>> start SUPPLIED RECORDS

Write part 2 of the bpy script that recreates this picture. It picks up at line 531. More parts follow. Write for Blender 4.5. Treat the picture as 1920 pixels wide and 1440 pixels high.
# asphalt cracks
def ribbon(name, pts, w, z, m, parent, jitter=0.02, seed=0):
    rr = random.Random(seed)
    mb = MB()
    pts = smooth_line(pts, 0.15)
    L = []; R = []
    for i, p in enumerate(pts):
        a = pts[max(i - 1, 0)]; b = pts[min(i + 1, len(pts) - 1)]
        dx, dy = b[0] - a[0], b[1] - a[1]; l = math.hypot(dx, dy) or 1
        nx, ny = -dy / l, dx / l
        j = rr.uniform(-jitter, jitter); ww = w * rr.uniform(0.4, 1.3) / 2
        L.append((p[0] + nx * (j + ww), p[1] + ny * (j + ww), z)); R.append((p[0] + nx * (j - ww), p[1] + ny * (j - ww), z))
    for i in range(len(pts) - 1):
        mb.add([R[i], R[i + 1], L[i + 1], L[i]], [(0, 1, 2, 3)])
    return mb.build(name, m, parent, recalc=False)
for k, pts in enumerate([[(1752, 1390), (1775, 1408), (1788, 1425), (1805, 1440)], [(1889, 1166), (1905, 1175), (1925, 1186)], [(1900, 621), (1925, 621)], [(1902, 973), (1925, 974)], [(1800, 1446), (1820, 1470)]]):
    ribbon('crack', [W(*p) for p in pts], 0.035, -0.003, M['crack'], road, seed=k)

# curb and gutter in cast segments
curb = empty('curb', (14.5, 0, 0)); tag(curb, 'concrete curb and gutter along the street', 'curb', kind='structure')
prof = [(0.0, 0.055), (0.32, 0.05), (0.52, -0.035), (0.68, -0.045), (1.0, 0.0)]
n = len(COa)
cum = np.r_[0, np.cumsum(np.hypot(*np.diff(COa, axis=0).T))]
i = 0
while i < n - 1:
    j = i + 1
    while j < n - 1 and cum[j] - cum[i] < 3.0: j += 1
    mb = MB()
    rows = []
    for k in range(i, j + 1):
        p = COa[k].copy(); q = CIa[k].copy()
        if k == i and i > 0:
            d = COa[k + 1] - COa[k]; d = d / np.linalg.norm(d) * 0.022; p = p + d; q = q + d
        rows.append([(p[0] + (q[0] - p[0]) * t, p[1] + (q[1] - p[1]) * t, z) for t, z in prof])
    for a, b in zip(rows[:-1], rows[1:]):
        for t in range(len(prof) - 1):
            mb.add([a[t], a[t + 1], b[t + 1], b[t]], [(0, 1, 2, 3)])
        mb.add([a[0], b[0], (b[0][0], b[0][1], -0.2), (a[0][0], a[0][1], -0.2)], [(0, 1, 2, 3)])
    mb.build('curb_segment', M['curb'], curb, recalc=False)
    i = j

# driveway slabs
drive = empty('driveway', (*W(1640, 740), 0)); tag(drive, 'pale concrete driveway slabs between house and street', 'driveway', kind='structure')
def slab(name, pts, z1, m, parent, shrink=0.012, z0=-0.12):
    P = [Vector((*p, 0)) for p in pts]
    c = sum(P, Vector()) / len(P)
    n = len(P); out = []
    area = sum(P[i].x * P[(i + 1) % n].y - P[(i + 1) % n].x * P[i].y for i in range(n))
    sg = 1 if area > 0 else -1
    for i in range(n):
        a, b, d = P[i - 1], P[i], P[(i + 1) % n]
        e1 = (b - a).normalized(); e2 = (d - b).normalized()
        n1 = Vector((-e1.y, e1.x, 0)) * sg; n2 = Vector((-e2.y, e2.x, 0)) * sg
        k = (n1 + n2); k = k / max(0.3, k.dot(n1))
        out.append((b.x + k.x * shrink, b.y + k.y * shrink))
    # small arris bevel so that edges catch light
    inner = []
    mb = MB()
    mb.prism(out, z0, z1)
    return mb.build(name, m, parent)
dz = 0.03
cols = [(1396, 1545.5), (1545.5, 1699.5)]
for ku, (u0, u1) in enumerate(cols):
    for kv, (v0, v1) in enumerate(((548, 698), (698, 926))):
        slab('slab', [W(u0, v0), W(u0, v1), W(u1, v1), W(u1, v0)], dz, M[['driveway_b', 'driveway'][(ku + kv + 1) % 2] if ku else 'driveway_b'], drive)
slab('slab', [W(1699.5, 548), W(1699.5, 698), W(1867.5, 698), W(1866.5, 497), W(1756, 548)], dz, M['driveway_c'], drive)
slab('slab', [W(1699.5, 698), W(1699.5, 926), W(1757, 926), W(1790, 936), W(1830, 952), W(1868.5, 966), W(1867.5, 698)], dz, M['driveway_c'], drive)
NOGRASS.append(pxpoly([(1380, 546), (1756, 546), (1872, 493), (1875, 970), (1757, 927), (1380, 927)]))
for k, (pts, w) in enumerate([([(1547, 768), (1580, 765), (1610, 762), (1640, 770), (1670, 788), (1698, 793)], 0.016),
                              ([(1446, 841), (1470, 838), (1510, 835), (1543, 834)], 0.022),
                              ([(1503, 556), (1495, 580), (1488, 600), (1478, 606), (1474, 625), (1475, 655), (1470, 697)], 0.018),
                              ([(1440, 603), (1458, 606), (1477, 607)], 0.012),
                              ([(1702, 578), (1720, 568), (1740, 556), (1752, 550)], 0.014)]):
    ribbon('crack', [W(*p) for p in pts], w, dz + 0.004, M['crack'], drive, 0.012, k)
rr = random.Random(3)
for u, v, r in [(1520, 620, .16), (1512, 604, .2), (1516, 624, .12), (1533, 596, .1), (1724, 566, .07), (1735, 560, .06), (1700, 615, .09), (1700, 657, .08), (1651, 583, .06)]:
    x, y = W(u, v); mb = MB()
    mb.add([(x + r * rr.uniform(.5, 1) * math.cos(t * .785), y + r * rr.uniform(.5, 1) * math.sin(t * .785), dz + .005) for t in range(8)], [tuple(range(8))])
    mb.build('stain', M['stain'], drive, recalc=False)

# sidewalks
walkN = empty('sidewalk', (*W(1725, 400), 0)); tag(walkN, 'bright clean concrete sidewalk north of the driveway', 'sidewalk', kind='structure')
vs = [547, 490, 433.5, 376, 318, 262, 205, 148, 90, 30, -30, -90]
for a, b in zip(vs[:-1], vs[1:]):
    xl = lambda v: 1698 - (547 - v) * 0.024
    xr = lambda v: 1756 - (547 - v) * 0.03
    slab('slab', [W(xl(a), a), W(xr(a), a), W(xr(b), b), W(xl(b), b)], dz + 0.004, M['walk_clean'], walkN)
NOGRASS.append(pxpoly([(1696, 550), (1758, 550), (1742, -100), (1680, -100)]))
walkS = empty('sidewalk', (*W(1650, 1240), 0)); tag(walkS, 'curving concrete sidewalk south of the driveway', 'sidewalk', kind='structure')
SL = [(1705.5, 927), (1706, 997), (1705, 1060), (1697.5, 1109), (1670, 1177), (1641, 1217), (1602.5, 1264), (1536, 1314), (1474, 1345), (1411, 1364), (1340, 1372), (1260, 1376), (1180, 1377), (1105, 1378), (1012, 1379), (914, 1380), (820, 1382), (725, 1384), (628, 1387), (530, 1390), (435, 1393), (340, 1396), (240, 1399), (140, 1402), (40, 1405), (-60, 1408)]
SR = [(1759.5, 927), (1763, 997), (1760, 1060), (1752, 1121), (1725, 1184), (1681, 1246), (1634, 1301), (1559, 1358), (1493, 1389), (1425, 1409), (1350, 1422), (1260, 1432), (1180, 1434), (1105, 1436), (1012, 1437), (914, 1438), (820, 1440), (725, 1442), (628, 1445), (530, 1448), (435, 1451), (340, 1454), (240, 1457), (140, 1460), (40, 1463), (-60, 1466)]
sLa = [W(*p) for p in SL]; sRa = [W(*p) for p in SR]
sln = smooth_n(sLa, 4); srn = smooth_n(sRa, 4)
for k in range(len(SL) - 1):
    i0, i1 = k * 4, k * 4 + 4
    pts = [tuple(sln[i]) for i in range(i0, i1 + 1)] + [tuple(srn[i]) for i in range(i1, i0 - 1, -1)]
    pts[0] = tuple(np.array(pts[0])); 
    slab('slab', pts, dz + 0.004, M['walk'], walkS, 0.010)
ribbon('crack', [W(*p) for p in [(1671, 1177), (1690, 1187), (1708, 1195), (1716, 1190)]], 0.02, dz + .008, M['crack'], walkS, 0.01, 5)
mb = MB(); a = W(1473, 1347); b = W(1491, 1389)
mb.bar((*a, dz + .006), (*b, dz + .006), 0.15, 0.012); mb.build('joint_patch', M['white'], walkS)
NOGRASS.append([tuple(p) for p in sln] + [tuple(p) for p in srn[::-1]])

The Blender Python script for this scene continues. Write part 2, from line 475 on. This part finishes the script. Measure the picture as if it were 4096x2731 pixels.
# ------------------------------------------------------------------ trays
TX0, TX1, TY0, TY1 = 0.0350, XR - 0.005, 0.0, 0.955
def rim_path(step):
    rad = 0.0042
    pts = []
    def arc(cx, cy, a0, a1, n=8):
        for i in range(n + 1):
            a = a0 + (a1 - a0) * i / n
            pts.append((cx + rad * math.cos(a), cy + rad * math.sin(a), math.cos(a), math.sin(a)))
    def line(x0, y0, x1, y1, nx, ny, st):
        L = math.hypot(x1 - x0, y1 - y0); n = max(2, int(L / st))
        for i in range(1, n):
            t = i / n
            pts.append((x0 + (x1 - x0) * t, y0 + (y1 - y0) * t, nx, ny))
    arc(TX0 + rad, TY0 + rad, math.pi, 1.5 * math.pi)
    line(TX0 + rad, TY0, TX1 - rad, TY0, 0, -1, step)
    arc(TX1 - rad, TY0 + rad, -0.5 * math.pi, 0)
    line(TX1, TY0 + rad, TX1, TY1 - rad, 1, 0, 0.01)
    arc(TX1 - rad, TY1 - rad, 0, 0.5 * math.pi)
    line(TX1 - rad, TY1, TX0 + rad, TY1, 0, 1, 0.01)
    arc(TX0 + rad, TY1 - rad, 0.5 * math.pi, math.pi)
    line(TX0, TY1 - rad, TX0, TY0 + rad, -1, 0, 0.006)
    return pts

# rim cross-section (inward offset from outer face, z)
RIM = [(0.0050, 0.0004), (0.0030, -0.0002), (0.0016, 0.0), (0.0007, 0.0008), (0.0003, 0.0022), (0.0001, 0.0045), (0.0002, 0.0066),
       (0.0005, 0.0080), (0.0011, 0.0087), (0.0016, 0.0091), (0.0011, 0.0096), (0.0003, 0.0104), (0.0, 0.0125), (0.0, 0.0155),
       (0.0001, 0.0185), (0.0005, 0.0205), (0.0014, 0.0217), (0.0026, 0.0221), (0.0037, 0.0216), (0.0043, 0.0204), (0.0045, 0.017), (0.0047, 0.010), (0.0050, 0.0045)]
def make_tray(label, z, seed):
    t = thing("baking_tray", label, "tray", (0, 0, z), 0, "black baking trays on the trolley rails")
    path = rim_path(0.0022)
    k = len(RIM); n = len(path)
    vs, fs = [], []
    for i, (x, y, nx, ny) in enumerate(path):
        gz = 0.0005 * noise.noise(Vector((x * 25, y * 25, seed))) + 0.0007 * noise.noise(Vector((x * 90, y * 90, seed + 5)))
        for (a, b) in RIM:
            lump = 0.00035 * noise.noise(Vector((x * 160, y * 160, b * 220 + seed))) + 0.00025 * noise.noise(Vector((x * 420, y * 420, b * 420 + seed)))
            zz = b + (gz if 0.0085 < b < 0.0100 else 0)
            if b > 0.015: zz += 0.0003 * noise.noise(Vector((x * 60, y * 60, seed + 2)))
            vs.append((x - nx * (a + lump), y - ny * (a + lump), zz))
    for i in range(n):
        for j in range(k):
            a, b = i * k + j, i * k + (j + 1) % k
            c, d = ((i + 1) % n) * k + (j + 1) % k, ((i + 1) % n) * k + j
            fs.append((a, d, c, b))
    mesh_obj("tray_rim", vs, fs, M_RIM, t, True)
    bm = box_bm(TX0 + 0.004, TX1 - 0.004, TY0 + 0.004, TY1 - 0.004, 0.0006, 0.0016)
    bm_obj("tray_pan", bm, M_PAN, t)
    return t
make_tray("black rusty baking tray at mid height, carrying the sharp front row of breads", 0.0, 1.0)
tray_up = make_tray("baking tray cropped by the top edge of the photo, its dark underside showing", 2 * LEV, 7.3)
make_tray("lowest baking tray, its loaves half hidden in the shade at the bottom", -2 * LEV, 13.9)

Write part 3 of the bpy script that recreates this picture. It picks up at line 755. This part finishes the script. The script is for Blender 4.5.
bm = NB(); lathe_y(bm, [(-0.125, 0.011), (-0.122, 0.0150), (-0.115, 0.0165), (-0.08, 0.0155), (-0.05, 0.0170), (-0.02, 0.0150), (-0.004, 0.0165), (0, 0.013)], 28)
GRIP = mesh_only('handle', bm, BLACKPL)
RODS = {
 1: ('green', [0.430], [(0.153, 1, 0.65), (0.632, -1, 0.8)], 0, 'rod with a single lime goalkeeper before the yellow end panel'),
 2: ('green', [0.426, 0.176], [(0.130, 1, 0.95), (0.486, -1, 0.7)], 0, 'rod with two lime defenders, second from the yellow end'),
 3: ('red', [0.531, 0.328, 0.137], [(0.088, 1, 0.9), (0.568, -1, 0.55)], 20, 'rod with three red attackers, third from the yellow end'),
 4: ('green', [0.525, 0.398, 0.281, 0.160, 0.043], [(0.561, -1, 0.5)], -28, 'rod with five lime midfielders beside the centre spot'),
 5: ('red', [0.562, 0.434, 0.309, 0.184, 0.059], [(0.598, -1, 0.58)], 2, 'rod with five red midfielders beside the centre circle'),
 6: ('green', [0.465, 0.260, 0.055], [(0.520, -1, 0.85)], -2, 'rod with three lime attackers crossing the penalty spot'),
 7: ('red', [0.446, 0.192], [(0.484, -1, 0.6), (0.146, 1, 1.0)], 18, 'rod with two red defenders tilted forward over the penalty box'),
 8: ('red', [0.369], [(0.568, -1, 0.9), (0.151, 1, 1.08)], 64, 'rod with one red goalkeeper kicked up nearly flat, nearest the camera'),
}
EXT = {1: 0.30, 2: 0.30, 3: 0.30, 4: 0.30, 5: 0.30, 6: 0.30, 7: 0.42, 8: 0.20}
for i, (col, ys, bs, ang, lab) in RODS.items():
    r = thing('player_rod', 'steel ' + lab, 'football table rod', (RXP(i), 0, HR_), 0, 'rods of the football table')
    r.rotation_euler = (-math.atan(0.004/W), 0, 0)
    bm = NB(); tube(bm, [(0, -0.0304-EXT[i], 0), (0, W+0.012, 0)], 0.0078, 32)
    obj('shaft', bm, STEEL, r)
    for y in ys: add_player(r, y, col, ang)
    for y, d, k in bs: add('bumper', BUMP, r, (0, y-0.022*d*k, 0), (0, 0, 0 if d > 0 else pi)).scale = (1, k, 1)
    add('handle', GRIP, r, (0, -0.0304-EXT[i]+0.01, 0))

>> end SUPPLIED RECORDS

→ WHAT TO DO
Give back the opening line of the records above and every line after it, up to and including the one with "M['crack'], road, seed=k)", unchanged.

→ THE RESULT
Write part 2 of the bpy script that recreates this picture. It picks up at line 531. More parts follow. Write for Blender 4.5. Treat the picture as 1920 pixels wide and 1440 pixels high.
# asphalt cracks
def ribbon(name, pts, w, z, m, parent, jitter=0.02, seed=0):
    rr = random.Random(seed)
    mb = MB()
    pts = smooth_line(pts, 0.15)
    L = []; R = []
    for i, p in enumerate(pts):
        a = pts[max(i - 1, 0)]; b = pts[min(i + 1, len(pts) - 1)]
        dx, dy = b[0] - a[0], b[1] - a[1]; l = math.hypot(dx, dy) or 1
        nx, ny = -dy / l, dx / l
        j = rr.uniform(-jitter, jitter); ww = w * rr.uniform(0.4, 1.3) / 2
        L.append((p[0] + nx * (j + ww), p[1] + ny * (j + ww), z)); R.append((p[0] + nx * (j - ww), p[1] + ny * (j - ww), z))
    for i in range(len(pts) - 1):
        mb.add([R[i], R[i + 1], L[i + 1], L[i]], [(0, 1, 2, 3)])
    return mb.build(name, m, parent, recalc=False)
for k, pts in enumerate([[(1752, 1390), (1775, 1408), (1788, 1425), (1805, 1440)], [(1889, 1166), (1905, 1175), (1925, 1186)], [(1900, 621), (1925, 621)], [(1902, 973), (1925, 974)], [(1800, 1446), (1820, 1470)]]):
    ribbon('crack', [W(*p) for p in pts], 0.035, -0.003, M['crack'], road, seed=k)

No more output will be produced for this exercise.